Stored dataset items
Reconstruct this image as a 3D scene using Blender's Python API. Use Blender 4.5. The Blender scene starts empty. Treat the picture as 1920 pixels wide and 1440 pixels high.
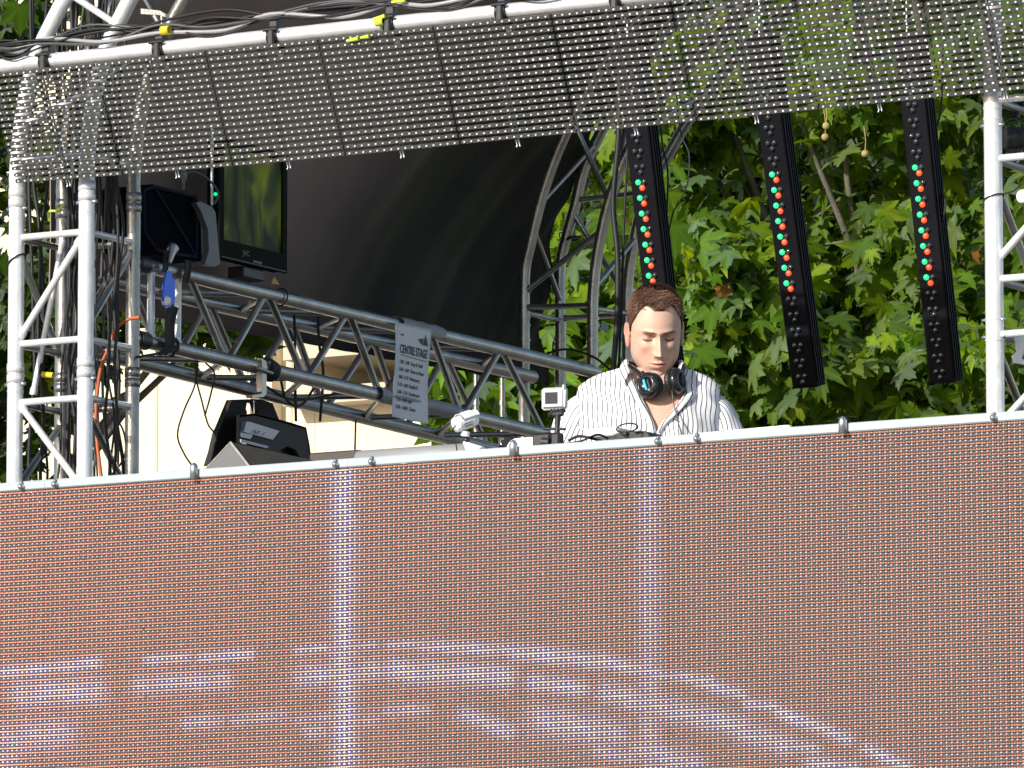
import bpy, math, random
import numpy as np
from mathutils import Vector, Matrix, noise as mn

# ------------------------------------------------------------------ camera, sky, sun
F = 12600.0
YAW = math.radians(30.4); PITCH = math.asin(1660/math.hypot(1660, F))
CAM = np.array([0.0, 0.0, 1.7])
fwd = np.array([-math.sin(YAW)*math.cos(PITCH), math.cos(YAW)*math.cos(PITCH), math.sin(PITCH)])
rgt = np.array([math.cos(YAW), math.sin(YAW), 0.0])
upv = np.cross(rgt, fwd)
scene = bpy.context.scene
cd = bpy.data.cameras.new('camera'); cam = bpy.data.objects.new('camera', cd)
scene.collection.objects.link(cam)
cd.sensor_width = 36; cd.lens = F/1920*36; cd.clip_start = 0.5; cd.clip_end = 3000
cam.location = CAM
cam.rotation_euler = (math.pi/2+PITCH, 0, YAW)
scene.camera = cam
w = bpy.data.worlds.new("World"); scene.world = w; w.use_nodes = True
SUN_EL = math.radians(23)
sh = np.array([-0.22, -1.0]); sh = sh/np.linalg.norm(sh)
sky = w.node_tree.nodes.new('ShaderNodeTexSky'); sky.sky_type = 'NISHITA'; sky.sun_disc = False
sky.sun_elevation = SUN_EL; sky.sun_rotation = math.atan2(sh[0], sh[1])
bg = w.node_tree.nodes['Background']; bg.inputs['Strength'].default_value = 0.11
w.node_tree.links.new(sky.outputs[0], bg.inputs['Color'])
sl = bpy.data.lights.new('sun', 'SUN'); sl.energy = 4.6; sl.angle = math.radians(0.5); sl.color = (1, 0.95, 0.87)
so = bpy.data.objects.new('sun', sl); scene.collection.objects.link(so)
S = Vector((sh[0]*math.cos(SUN_EL), sh[1]*math.cos(SUN_EL), math.sin(SUN_EL)))
so.rotation_euler = S.to_track_quat('Z', 'Y').to_euler(); so.location = (0, 0, 30)
scene.view_settings.view_transform = 'Standard'; scene.view_settings.look = 'None'
scene.view_settings.exposure = 0.35; scene.view_settings.gamma = 1

# ------------------------------------------------------------------ pixel helpers
def ray(px, py): return fwd + rgt*(px-960)/F + upv*(720-py)/F
def P(px, py, d): return CAM + ray(px, py)*d
def onY(px, py, Y):
    r = ray(px, py); return CAM + r*((Y-CAM[1])/r[1])
def onX(px, py, X):
    r = ray(px, py); return CAM + r*((X-CAM[0])/r[0])
def proj(p):
    v = np.asarray(p, float)-CAM; d = v@fwd
    return 960+F*(v@rgt)/d, 720-F*(v@upv)/d, d

D0 = 19.5
DJ = P(1230, 632, D0)          # between the eyes
YS = DJ[1]-0.95                # front plane of the video wall
DECK = 2.72
MM = D0/F

# ------------------------------------------------------------------ materials
MATS = {}
def mat(name, col, rough=0.5, metal=0.0, var=0.12, scale=8.0, bump=0.0, bscale=60.0, spec=0.5, coat=0.0, attr=None,
        emis=None, estr=0.0, stretch=None, emattr=None, col2=None):
    if name in MATS: return MATS[name]
    m = bpy.data.materials.new(name); m.use_nodes = True; nt = m.node_tree; b = nt.nodes['Principled BSDF']
    b.inputs['Roughness'].default_value = rough; b.inputs['Metallic'].default_value = metal
    b.inputs['Specular IOR Level'].default_value = spec
    b.inputs['Coat Weight'].default_value = coat
    tc = nt.nodes.new('ShaderNodeTexCoord'); mp = nt.nodes.new('ShaderNodeMapping')
    nt.links.new(tc.outputs['Object'], mp.inputs[0])
    if stretch: mp.inputs['Scale'].default_value = stretch
    nz = nt.nodes.new('ShaderNodeTexNoise'); nz.inputs['Scale'].default_value = scale; nz.inputs['Detail'].default_value = 5
    nt.links.new(mp.outputs[0], nz.inputs['Vector'])
    mix = nt.nodes.new('ShaderNodeMix'); mix.data_type = 'RGBA'
    c2 = col2 if col2 else tuple(min(1, c*(1+var)) for c in col); c1 = tuple(c*(1-var) for c in col) if not col2 else col
    mix.inputs[6].default_value = (*c1, 1); mix.inputs[7].default_value = (*c2, 1)
    rm = nt.nodes.new('ShaderNodeMapRange'); rm.inputs[1].default_value = 0.3; rm.inputs[2].default_value = 0.7
    nt.links.new(nz.outputs[0], rm.inputs[0]); nt.links.new(rm.outputs[0], mix.inputs[0])
    out = mix.outputs[2]
    if attr:
        at = nt.nodes.new('ShaderNodeAttribute'); at.attribute_name = attr
        mu = nt.nodes.new('ShaderNodeMix'); mu.data_type = 'RGBA'; mu.blend_type = 'MULTIPLY'; mu.inputs[0].default_value = 1
        nt.links.new(at.outputs['Color'], mu.inputs[6]); nt.links.new(out, mu.inputs[7]); out = mu.outputs[2]
    nt.links.new(out, b.inputs['Base Color'])
    if bump > 0:
        n2 = nt.nodes.new('ShaderNodeTexNoise'); n2.inputs['Scale'].default_value = bscale; n2.inputs['Detail'].default_value = 4
        nt.links.new(mp.outputs[0], n2.inputs['Vector'])
        bp = nt.nodes.new('ShaderNodeBump'); bp.inputs['Strength'].default_value = bump; bp.inputs['Distance'].default_value = 0.01
        nt.links.new(n2.outputs[0], bp.inputs['Height']); nt.links.new(bp.outputs[0], b.inputs['Normal'])
    if emis:
        b.inputs['Emission Color'].default_value = (*emis, 1); b.inputs['Emission Strength'].default_value = estr
    if emattr:
        at = nt.nodes.new('ShaderNodeAttribute'); at.attribute_name = emattr
        nt.links.new(at.outputs['Color'], b.inputs['Emission Color']); b.inputs['Emission Strength'].default_value = estr
    MATS[name] = m; return m

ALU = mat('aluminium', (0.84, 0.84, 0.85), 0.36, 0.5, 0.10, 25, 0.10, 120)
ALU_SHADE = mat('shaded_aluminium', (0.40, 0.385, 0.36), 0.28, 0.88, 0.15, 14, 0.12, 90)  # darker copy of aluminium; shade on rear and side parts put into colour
STEEL = mat('steel', (0.55, 0.56, 0.58), 0.3, 0.9, 0.15, 30)
BLACK = mat('black_plastic', (0.018, 0.018, 0.020), 0.38, 0, 0.25, 20)
BLACKM = mat('black_matt', (0.02, 0.019, 0.018), 0.75, 0, 0.25, 12, 0.2, 150)
RUBBER = mat('cable_rubber', (0.018, 0.018, 0.020), 0.5, 0, 0.3, 10, spec=.3)
GREYC = mat('grey_cable', (0.07, 0.07, 0.075), 0.35, 0, 0.2, 10)
WHITEP = mat('white_plastic', (0.78, 0.79, 0.80), 0.35, 0, 0.04, 10)
WHITEM = mat('white_painted_metal', (0.36, 0.43, 0.45), 0.4, 0, 0.07, 7, 0.03, 40)
YELLOW = mat('yellow_tape', (0.75, 0.55, 0.03), 0.5)
LIME = mat('lime_tape', (0.55, 0.75, 0.05), 0.5)
ORANGE = mat('orange_cable', (0.42, 0.10, 0.03), 0.5)
BLUE = mat('blue_painted_metal', (0.04, 0.14, 0.85), 0.3, 0.2, 0.15, 30)

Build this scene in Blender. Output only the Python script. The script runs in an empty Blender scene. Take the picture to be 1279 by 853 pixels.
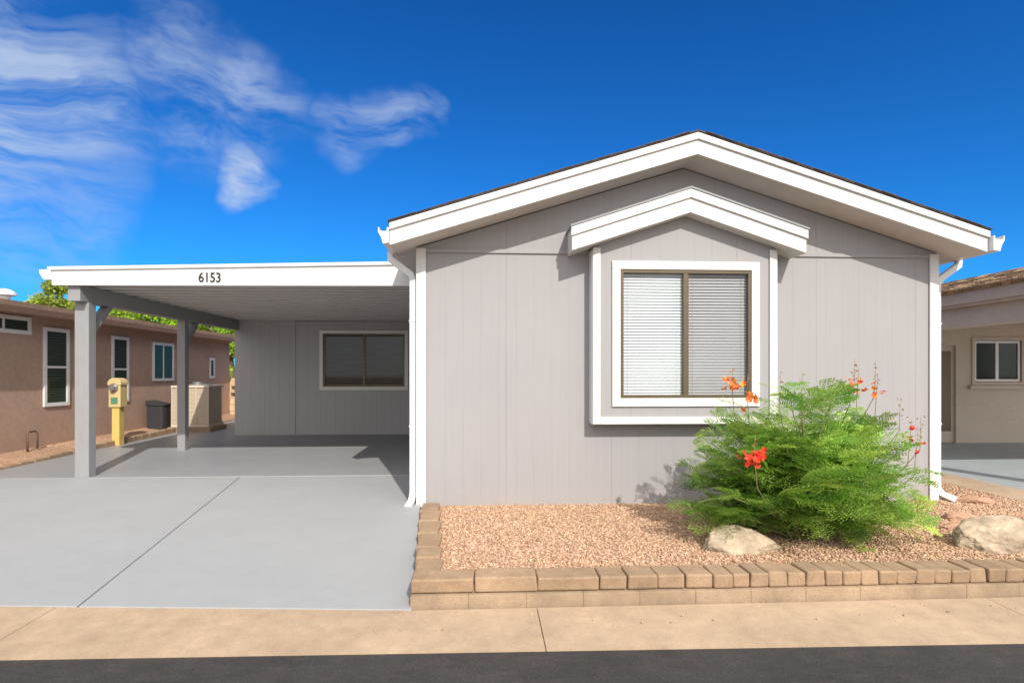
import bpy, bmesh, math, random
import numpy as np
from mathutils import Vector, Matrix, Euler
random.seed(7); rng = np.random.default_rng(7)
sc = bpy.context.scene
COL = sc.collection

# ------------------------------------------------------------ materials
def new_mat(name):
    m = bpy.data.materials.new(name); m.use_nodes = True
    nt = m.node_tree; nt.nodes.clear()
    out = nt.nodes.new('ShaderNodeOutputMaterial')
    b = nt.nodes.new('ShaderNodeBsdfPrincipled')
    nt.links.new(b.outputs[0], out.inputs[0])
    return m, nt, b, out

def noise(nt, scale, detail=4, rough=0.6, mscale=None, dist=0.0):
    tc = nt.nodes.new('ShaderNodeTexCoord')
    mp = nt.nodes.new('ShaderNodeMapping')
    nt.links.new(tc.outputs['Object'], mp.inputs[0])
    if mscale: mp.inputs['Scale'].default_value = mscale
    n = nt.nodes.new('ShaderNodeTexNoise')
    n.inputs['Scale'].default_value = scale
    n.inputs['Detail'].default_value = detail
    n.inputs['Roughness'].default_value = rough
    n.inputs['Distortion'].default_value = dist
    nt.links.new(mp.outputs[0], n.inputs['Vector'])
    return n.outputs['Fac']

def ramp(nt, fac, stops):
    r = nt.nodes.new('ShaderNodeValToRGB')
    el = r.color_ramp.elements
    while len(el) < len(stops): el.new(0.5)
    for e, (p, c) in zip(el, stops):
        e.position = p; e.color = (*c, 1) if len(c) == 3 else c
    nt.links.new(fac, r.inputs[0])
    return r.outputs[0]

def mix(nt, a, b, fac, mode='MIX'):
    m = nt.nodes.new('ShaderNodeMix'); m.data_type = 'RGBA'; m.blend_type = mode
    def setin(i, v):
        if isinstance(v, bpy.types.NodeSocket): nt.links.new(v, m.inputs[i])
        elif isinstance(v, (int, float)): m.inputs[i].default_value = v
        else: m.inputs[i].default_value = (*v, 1)
    setin(0, fac); setin(6, a); setin(7, b)
    return m.outputs[2]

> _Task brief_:
Extract the stretch of lines that begins at the line with "Build this scene" and ends at the line with "COL = sc.collection", inclusive. Omit every picture.

> _Response_:
Build this scene in Blender. Output only the Python script. The script runs in an empty Blender scene. Take the picture to be 1279 by 853 pixels.
import bpy, bmesh, math, random
import numpy as np
from mathutils import Vector, Matrix, Euler
random.seed(7); rng = np.random.default_rng(7)
sc = bpy.context.scene
COL = sc.collection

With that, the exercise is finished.